** begin DATA SEGMENT **

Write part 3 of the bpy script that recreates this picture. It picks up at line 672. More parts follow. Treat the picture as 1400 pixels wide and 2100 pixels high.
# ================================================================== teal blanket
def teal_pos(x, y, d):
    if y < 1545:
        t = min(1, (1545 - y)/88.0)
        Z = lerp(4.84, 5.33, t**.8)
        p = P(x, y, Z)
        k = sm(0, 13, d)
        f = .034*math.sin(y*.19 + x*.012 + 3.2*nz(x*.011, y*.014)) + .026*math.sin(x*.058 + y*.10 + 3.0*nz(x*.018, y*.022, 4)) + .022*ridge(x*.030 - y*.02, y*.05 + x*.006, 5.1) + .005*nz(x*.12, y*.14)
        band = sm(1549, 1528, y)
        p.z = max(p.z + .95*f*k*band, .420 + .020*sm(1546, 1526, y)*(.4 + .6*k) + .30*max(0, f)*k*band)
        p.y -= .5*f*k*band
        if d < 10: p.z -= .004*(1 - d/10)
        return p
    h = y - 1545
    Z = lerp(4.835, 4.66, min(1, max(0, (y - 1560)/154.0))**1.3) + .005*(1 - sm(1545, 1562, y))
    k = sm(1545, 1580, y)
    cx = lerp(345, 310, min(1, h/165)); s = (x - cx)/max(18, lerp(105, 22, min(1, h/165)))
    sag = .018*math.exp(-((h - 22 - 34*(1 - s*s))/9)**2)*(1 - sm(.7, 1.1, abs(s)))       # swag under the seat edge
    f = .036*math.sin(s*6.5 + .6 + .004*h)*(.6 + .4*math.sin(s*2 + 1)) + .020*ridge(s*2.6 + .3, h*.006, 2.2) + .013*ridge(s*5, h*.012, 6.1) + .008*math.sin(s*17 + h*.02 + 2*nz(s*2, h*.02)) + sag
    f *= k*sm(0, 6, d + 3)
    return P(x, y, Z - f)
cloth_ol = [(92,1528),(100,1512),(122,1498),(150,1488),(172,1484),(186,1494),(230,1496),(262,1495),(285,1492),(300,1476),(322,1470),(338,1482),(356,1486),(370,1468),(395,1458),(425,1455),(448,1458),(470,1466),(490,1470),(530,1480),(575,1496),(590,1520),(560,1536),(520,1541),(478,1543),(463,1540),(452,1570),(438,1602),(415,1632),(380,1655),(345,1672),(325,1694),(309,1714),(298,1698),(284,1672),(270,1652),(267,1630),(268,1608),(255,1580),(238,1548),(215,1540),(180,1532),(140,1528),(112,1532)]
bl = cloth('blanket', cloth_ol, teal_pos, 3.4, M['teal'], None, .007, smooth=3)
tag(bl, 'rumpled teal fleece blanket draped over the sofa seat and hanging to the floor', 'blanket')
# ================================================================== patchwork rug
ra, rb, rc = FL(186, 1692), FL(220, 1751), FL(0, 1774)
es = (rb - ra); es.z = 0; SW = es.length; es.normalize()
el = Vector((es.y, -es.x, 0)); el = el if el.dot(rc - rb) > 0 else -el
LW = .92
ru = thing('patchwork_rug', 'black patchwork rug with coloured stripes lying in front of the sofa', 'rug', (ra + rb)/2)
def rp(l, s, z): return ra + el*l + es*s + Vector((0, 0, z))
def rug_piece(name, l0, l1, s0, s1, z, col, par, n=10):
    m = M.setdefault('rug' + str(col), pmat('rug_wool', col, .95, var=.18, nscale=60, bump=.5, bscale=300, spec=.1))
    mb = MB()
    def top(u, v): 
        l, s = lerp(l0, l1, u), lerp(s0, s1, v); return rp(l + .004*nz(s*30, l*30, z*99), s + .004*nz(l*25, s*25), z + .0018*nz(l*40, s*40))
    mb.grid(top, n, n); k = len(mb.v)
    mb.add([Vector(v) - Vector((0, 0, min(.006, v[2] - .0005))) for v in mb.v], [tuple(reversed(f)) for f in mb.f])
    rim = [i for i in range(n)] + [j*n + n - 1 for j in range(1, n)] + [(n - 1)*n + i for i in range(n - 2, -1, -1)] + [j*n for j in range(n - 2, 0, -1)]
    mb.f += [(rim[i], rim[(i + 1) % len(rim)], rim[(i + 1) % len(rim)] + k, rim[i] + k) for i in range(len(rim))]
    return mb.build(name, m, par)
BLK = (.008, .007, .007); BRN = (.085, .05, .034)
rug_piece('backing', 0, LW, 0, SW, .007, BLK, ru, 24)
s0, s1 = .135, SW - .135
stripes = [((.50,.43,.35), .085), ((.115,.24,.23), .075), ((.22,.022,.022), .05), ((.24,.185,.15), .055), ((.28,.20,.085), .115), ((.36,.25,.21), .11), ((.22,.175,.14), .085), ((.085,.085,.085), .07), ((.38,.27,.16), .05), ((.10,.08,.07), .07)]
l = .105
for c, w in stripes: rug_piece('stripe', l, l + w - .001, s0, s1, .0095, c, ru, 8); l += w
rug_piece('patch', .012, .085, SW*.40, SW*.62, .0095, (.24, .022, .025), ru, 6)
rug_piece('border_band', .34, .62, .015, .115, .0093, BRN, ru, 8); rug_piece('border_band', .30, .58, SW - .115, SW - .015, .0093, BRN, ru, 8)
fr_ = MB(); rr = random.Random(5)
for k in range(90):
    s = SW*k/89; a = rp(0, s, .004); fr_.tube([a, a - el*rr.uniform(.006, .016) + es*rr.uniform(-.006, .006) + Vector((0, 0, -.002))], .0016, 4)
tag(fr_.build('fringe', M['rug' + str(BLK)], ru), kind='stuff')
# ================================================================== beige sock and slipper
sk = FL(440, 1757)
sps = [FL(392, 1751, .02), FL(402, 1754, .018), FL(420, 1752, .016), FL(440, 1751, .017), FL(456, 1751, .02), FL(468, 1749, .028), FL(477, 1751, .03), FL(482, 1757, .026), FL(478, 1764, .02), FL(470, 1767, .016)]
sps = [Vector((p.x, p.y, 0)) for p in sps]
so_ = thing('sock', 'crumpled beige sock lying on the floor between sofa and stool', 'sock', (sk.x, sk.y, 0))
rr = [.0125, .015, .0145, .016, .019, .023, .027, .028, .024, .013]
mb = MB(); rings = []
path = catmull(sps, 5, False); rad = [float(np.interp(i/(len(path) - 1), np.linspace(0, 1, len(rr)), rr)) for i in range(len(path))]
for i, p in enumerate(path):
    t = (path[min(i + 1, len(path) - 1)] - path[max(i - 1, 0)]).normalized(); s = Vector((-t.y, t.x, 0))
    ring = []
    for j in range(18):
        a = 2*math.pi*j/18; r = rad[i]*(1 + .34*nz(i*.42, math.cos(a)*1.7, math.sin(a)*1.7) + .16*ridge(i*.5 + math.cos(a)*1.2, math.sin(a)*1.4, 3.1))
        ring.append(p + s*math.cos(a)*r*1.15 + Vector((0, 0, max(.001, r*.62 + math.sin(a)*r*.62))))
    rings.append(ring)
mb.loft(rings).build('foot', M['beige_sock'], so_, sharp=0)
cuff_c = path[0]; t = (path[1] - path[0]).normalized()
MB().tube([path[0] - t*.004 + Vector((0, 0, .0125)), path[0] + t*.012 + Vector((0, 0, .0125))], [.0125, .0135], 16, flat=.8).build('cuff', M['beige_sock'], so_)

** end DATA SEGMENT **

• _PROBLEM DETAILS_: The data above must be returned in full, exactly as written.

• _SOLUTION TO THE EXERCISE_:
Write part 3 of the bpy script that recreates this picture. It picks up at line 672. More parts follow. Treat the picture as 1400 pixels wide and 2100 pixels high.
# ================================================================== teal blanket
def teal_pos(x, y, d):
    if y < 1545:
        t = min(1, (1545 - y)/88.0)
        Z = lerp(4.84, 5.33, t**.8)
        p = P(x, y, Z)
        k = sm(0, 13, d)
        f = .034*math.sin(y*.19 + x*.012 + 3.2*nz(x*.011, y*.014)) + .026*math.sin(x*.058 + y*.10 + 3.0*nz(x*.018, y*.022, 4)) + .022*ridge(x*.030 - y*.02, y*.05 + x*.006, 5.1) + .005*nz(x*.12, y*.14)
        band = sm(1549, 1528, y)
        p.z = max(p.z + .95*f*k*band, .420 + .020*sm(1546, 1526, y)*(.4 + .6*k) + .30*max(0, f)*k*band)
        p.y -= .5*f*k*band
        if d < 10: p.z -= .004*(1 - d/10)
        return p
    h = y - 1545
    Z = lerp(4.835, 4.66, min(1, max(0, (y - 1560)/154.0))**1.3) + .005*(1 - sm(1545, 1562, y))
    k = sm(1545, 1580, y)
    cx = lerp(345, 310, min(1, h/165)); s = (x - cx)/max(18, lerp(105, 22, min(1, h/165)))
    sag = .018*math.exp(-((h - 22 - 34*(1 - s*s))/9)**2)*(1 - sm(.7, 1.1, abs(s)))       # swag under the seat edge
    f = .036*math.sin(s*6.5 + .6 + .004*h)*(.6 + .4*math.sin(s*2 + 1)) + .020*ridge(s*2.6 + .3, h*.006, 2.2) + .013*ridge(s*5, h*.012, 6.1) + .008*math.sin(s*17 + h*.02 + 2*nz(s*2, h*.02)) + sag
    f *= k*sm(0, 6, d + 3)
    return P(x, y, Z - f)
cloth_ol = [(92,1528),(100,1512),(122,1498),(150,1488),(172,1484),(186,1494),(230,1496),(262,1495),(285,1492),(300,1476),(322,1470),(338,1482),(356,1486),(370,1468),(395,1458),(425,1455),(448,1458),(470,1466),(490,1470),(530,1480),(575,1496),(590,1520),(560,1536),(520,1541),(478,1543),(463,1540),(452,1570),(438,1602),(415,1632),(380,1655),(345,1672),(325,1694),(309,1714),(298,1698),(284,1672),(270,1652),(267,1630),(268,1608),(255,1580),(238,1548),(215,1540),(180,1532),(140,1528),(112,1532)]
bl = cloth('blanket', cloth_ol, teal_pos, 3.4, M['teal'], None, .007, smooth=3)
tag(bl, 'rumpled teal fleece blanket draped over the sofa seat and hanging to the floor', 'blanket')
# ================================================================== patchwork rug
ra, rb, rc = FL(186, 1692), FL(220, 1751), FL(0, 1774)
es = (rb - ra); es.z = 0; SW = es.length; es.normalize()
el = Vector((es.y, -es.x, 0)); el = el if el.dot(rc - rb) > 0 else -el
LW = .92
ru = thing('patchwork_rug', 'black patchwork rug with coloured stripes lying in front of the sofa', 'rug', (ra + rb)/2)
def rp(l, s, z): return ra + el*l + es*s + Vector((0, 0, z))
def rug_piece(name, l0, l1, s0, s1, z, col, par, n=10):
    m = M.setdefault('rug' + str(col), pmat('rug_wool', col, .95, var=.18, nscale=60, bump=.5, bscale=300, spec=.1))
    mb = MB()
    def top(u, v): 
        l, s = lerp(l0, l1, u), lerp(s0, s1, v); return rp(l + .004*nz(s*30, l*30, z*99), s + .004*nz(l*25, s*25), z + .0018*nz(l*40, s*40))
    mb.grid(top, n, n); k = len(mb.v)
    mb.add([Vector(v) - Vector((0, 0, min(.006, v[2] - .0005))) for v in mb.v], [tuple(reversed(f)) for f in mb.f])
    rim = [i for i in range(n)] + [j*n + n - 1 for j in range(1, n)] + [(n - 1)*n + i for i in range(n - 2, -1, -1)] + [j*n for j in range(n - 2, 0, -1)]
    mb.f += [(rim[i], rim[(i + 1) % len(rim)], rim[(i + 1) % len(rim)] + k, rim[i] + k) for i in range(len(rim))]
    return mb.build(name, m, par)
BLK = (.008, .007, .007); BRN = (.085, .05, .034)
rug_piece('backing', 0, LW, 0, SW, .007, BLK, ru, 24)
s0, s1 = .135, SW - .135
stripes = [((.50,.43,.35), .085), ((.115,.24,.23), .075), ((.22,.022,.022), .05), ((.24,.185,.15), .055), ((.28,.20,.085), .115), ((.36,.25,.21), .11), ((.22,.175,.14), .085), ((.085,.085,.085), .07), ((.38,.27,.16), .05), ((.10,.08,.07), .07)]
l = .105
for c, w in stripes: rug_piece('stripe', l, l + w - .001, s0, s1, .0095, c, ru, 8); l += w
rug_piece('patch', .012, .085, SW*.40, SW*.62, .0095, (.24, .022, .025), ru, 6)
rug_piece('border_band', .34, .62, .015, .115, .0093, BRN, ru, 8); rug_piece('border_band', .30, .58, SW - .115, SW - .015, .0093, BRN, ru, 8)
fr_ = MB(); rr = random.Random(5)
for k in range(90):
    s = SW*k/89; a = rp(0, s, .004); fr_.tube([a, a - el*rr.uniform(.006, .016) + es*rr.uniform(-.006, .006) + Vector((0, 0, -.002))], .0016, 4)
tag(fr_.build('fringe', M['rug' + str(BLK)], ru), kind='stuff')
# ================================================================== beige sock and slipper
sk = FL(440, 1757)
sps = [FL(392, 1751, .02), FL(402, 1754, .018), FL(420, 1752, .016), FL(440, 1751, .017), FL(456, 1751, .02), FL(468, 1749, .028), FL(477, 1751, .03), FL(482, 1757, .026), FL(478, 1764, .02), FL(470, 1767, .016)]
sps = [Vector((p.x, p.y, 0)) for p in sps]
so_ = thing('sock', 'crumpled beige sock lying on the floor between sofa and stool', 'sock', (sk.x, sk.y, 0))
rr = [.0125, .015, .0145, .016, .019, .023, .027, .028, .024, .013]
mb = MB(); rings = []
path = catmull(sps, 5, False); rad = [float(np.interp(i/(len(path) - 1), np.linspace(0, 1, len(rr)), rr)) for i in range(len(path))]
for i, p in enumerate(path):
    t = (path[min(i + 1, len(path) - 1)] - path[max(i - 1, 0)]).normalized(); s = Vector((-t.y, t.x, 0))
    ring = []
    for j in range(18):
        a = 2*math.pi*j/18; r = rad[i]*(1 + .34*nz(i*.42, math.cos(a)*1.7, math.sin(a)*1.7) + .16*ridge(i*.5 + math.cos(a)*1.2, math.sin(a)*1.4, 3.1))
        ring.append(p + s*math.cos(a)*r*1.15 + Vector((0, 0, max(.001, r*.62 + math.sin(a)*r*.62))))
    rings.append(ring)
mb.loft(rings).build('foot', M['beige_sock'], so_, sharp=0)
cuff_c = path[0]; t = (path[1] - path[0]).normalized()
MB().tube([path[0] - t*.004 + Vector((0, 0, .0125)), path[0] + t*.012 + Vector((0, 0, .0125))], [.0125, .0135], 16, flat=.8).build('cuff', M['beige_sock'], so_)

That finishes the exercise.